▸ **TO BE DONE**: Each line below is to be written out in full, exactly as shown.

▸ **SOURCE RECORDS**:
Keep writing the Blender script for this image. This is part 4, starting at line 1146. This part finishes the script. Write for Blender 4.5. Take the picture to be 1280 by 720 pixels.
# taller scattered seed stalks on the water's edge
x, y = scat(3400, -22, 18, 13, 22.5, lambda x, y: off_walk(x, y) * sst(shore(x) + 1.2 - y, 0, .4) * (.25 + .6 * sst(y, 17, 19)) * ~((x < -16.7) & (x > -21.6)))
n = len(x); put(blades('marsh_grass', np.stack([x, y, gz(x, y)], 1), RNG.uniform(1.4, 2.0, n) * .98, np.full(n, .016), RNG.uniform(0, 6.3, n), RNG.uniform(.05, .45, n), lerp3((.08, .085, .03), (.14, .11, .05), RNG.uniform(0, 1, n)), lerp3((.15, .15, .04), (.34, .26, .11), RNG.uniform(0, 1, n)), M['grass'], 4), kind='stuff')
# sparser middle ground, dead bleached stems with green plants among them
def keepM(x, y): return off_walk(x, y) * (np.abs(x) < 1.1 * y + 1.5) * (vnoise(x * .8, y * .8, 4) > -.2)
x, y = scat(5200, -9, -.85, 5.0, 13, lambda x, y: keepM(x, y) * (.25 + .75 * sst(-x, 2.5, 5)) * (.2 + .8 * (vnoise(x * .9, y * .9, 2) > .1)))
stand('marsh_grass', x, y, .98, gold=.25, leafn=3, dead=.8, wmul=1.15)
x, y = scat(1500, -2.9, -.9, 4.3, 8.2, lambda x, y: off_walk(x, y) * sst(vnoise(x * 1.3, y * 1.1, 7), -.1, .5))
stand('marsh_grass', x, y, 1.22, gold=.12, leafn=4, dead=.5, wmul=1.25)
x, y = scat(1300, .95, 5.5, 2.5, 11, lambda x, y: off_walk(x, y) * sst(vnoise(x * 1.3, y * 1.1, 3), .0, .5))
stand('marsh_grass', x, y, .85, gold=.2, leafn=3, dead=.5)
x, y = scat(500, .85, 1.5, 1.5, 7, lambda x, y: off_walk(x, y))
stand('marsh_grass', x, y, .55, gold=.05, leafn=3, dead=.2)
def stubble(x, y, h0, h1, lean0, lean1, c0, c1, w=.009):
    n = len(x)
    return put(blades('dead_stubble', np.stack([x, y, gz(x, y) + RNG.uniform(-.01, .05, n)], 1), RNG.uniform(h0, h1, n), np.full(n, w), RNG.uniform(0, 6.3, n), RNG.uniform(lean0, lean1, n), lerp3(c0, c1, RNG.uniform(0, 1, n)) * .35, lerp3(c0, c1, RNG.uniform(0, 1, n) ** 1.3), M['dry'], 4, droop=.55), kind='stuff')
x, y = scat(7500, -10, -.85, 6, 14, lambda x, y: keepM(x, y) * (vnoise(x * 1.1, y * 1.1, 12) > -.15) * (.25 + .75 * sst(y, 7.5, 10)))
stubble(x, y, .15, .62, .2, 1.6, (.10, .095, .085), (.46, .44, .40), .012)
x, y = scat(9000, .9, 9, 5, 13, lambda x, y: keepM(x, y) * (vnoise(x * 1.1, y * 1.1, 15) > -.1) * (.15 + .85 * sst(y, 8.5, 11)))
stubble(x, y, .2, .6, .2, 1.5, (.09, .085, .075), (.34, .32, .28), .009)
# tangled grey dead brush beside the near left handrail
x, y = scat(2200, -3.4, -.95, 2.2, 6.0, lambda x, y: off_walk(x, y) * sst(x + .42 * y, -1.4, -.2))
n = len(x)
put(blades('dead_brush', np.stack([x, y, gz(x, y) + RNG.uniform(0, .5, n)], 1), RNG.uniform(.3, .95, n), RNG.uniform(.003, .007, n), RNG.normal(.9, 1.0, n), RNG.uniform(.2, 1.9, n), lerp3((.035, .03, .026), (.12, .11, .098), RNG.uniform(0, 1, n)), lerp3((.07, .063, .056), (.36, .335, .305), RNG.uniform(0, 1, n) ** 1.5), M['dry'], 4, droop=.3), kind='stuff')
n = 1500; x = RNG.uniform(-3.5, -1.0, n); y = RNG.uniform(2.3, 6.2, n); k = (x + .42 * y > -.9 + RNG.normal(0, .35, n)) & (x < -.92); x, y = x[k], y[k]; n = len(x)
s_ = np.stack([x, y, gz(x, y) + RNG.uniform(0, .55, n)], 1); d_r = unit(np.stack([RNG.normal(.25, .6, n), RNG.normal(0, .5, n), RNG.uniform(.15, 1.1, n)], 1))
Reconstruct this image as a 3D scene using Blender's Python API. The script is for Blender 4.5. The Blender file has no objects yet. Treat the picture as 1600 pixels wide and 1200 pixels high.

▸ **REPLY**:
Keep writing the Blender script for this image. This is part 4, starting at line 1146. This part finishes the script. Write for Blender 4.5. Take the picture to be 1280 by 720 pixels.
# taller scattered seed stalks on the water's edge
x, y = scat(3400, -22, 18, 13, 22.5, lambda x, y: off_walk(x, y) * sst(shore(x) + 1.2 - y, 0, .4) * (.25 + .6 * sst(y, 17, 19)) * ~((x < -16.7) & (x > -21.6)))
n = len(x); put(blades('marsh_grass', np.stack([x, y, gz(x, y)], 1), RNG.uniform(1.4, 2.0, n) * .98, np.full(n, .016), RNG.uniform(0, 6.3, n), RNG.uniform(.05, .45, n), lerp3((.08, .085, .03), (.14, .11, .05), RNG.uniform(0, 1, n)), lerp3((.15, .15, .04), (.34, .26, .11), RNG.uniform(0, 1, n)), M['grass'], 4), kind='stuff')
# sparser middle ground, dead bleached stems with green plants among them
def keepM(x, y): return off_walk(x, y) * (np.abs(x) < 1.1 * y + 1.5) * (vnoise(x * .8, y * .8, 4) > -.2)
x, y = scat(5200, -9, -.85, 5.0, 13, lambda x, y: keepM(x, y) * (.25 + .75 * sst(-x, 2.5, 5)) * (.2 + .8 * (vnoise(x * .9, y * .9, 2) > .1)))
stand('marsh_grass', x, y, .98, gold=.25, leafn=3, dead=.8, wmul=1.15)
x, y = scat(1500, -2.9, -.9, 4.3, 8.2, lambda x, y: off_walk(x, y) * sst(vnoise(x * 1.3, y * 1.1, 7), -.1, .5))
stand('marsh_grass', x, y, 1.22, gold=.12, leafn=4, dead=.5, wmul=1.25)
x, y = scat(1300, .95, 5.5, 2.5, 11, lambda x, y: off_walk(x, y) * sst(vnoise(x * 1.3, y * 1.1, 3), .0, .5))
stand('marsh_grass', x, y, .85, gold=.2, leafn=3, dead=.5)
x, y = scat(500, .85, 1.5, 1.5, 7, lambda x, y: off_walk(x, y))
stand('marsh_grass', x, y, .55, gold=.05, leafn=3, dead=.2)
def stubble(x, y, h0, h1, lean0, lean1, c0, c1, w=.009):
    n = len(x)
    return put(blades('dead_stubble', np.stack([x, y, gz(x, y) + RNG.uniform(-.01, .05, n)], 1), RNG.uniform(h0, h1, n), np.full(n, w), RNG.uniform(0, 6.3, n), RNG.uniform(lean0, lean1, n), lerp3(c0, c1, RNG.uniform(0, 1, n)) * .35, lerp3(c0, c1, RNG.uniform(0, 1, n) ** 1.3), M['dry'], 4, droop=.55), kind='stuff')
x, y = scat(7500, -10, -.85, 6, 14, lambda x, y: keepM(x, y) * (vnoise(x * 1.1, y * 1.1, 12) > -.15) * (.25 + .75 * sst(y, 7.5, 10)))
stubble(x, y, .15, .62, .2, 1.6, (.10, .095, .085), (.46, .44, .40), .012)
x, y = scat(9000, .9, 9, 5, 13, lambda x, y: keepM(x, y) * (vnoise(x * 1.1, y * 1.1, 15) > -.1) * (.15 + .85 * sst(y, 8.5, 11)))
stubble(x, y, .2, .6, .2, 1.5, (.09, .085, .075), (.34, .32, .28), .009)
# tangled grey dead brush beside the near left handrail
x, y = scat(2200, -3.4, -.95, 2.2, 6.0, lambda x, y: off_walk(x, y) * sst(x + .42 * y, -1.4, -.2))
n = len(x)
put(blades('dead_brush', np.stack([x, y, gz(x, y) + RNG.uniform(0, .5, n)], 1), RNG.uniform(.3, .95, n), RNG.uniform(.003, .007, n), RNG.normal(.9, 1.0, n), RNG.uniform(.2, 1.9, n), lerp3((.035, .03, .026), (.12, .11, .098), RNG.uniform(0, 1, n)), lerp3((.07, .063, .056), (.36, .335, .305), RNG.uniform(0, 1, n) ** 1.5), M['dry'], 4, droop=.3), kind='stuff')
n = 1500; x = RNG.uniform(-3.5, -1.0, n); y = RNG.uniform(2.3, 6.2, n); k = (x + .42 * y > -.9 + RNG.normal(0, .35, n)) & (x < -.92); x, y = x[k], y[k]; n = len(x)
s_ = np.stack([x, y, gz(x, y) + RNG.uniform(0, .55, n)], 1); d_r = unit(np.stack([RNG.normal(.25, .6, n), RNG.normal(0, .5, n), RNG.uniform(.15, 1.1, n)], 1))
Reconstruct this image as a 3D scene using Blender's Python API. The script is for Blender 4.5. The Blender file has no objects yet. Treat the picture as 1600 pixels wide and 1200 pixels high.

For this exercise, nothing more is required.